Geometric substructures and uniruled projective subvarieties of Fano manifolds of Picard number 1

Abstract

In the late 1990s Hwang and Mok initiated a geometric theory of uniruled projective manifolds modeled on their varieties of minimal rational tangents (VMRTs), proving later on Cartan-Fubini extension (2001), according to which a germ of VMRT-preserving biholomorphism f : (X; x0) → (Y ; y0) between two Fano manifolds of Picard number 1 extends necessarily to a biholomorphism F : X → Y whenever their VMRTs are of positive dimension and Gauss maps on VMRTs are generically finite. Hong-Mok (2010) extended Cartan-Fubini extension to the non-equidimensional setting under a relative nondegeneracy condition on second fundamental forms on VMRTs.

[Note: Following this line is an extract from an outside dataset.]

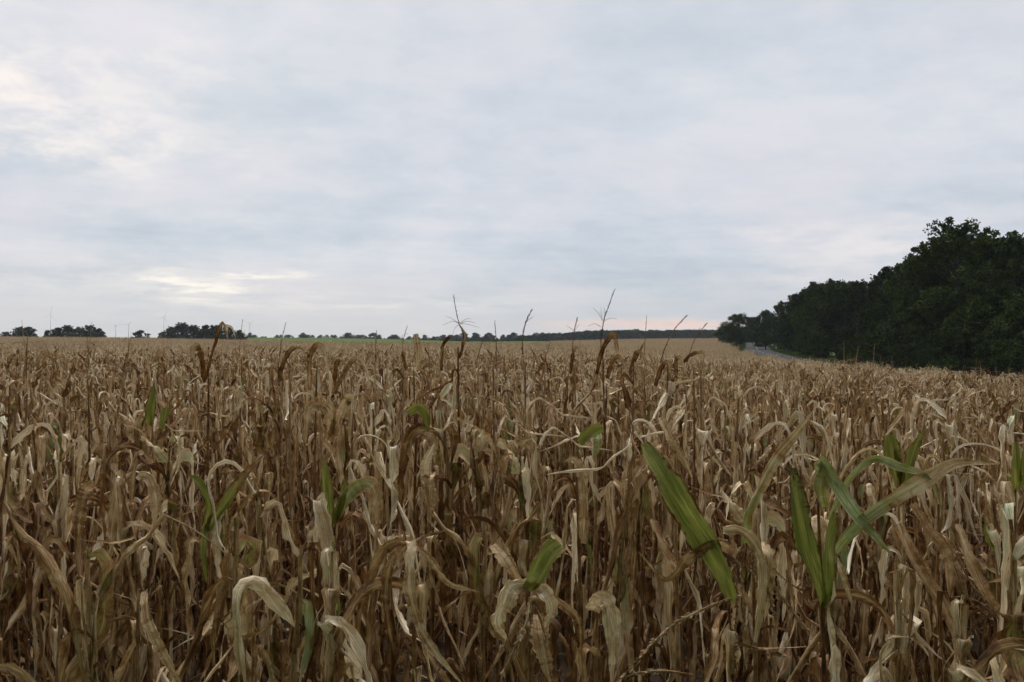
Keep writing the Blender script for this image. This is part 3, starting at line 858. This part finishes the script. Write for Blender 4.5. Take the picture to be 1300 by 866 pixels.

Recently Mok-Zhang considered the analytic continuation of a germ of complex submanifold (S; x0) ,→ (X; x0) of a Fano manifold of Picard number 1 uniruled by lines, where S inherits a sub-VMRT structure defined by intersections of VMRTs with tangent spaces. Assuming that sub-VMRTs satisfy new non-degeneracy conditions and that the distribution spanned by sub-VMRTs is bracket-generating, we showed that S ⊂ Z for some irreducible subvariety Z ⊂ X, dim(Z) = dim(S) by constructing a universal family of chains of rational curves by an analytic process and proving its algebraicity.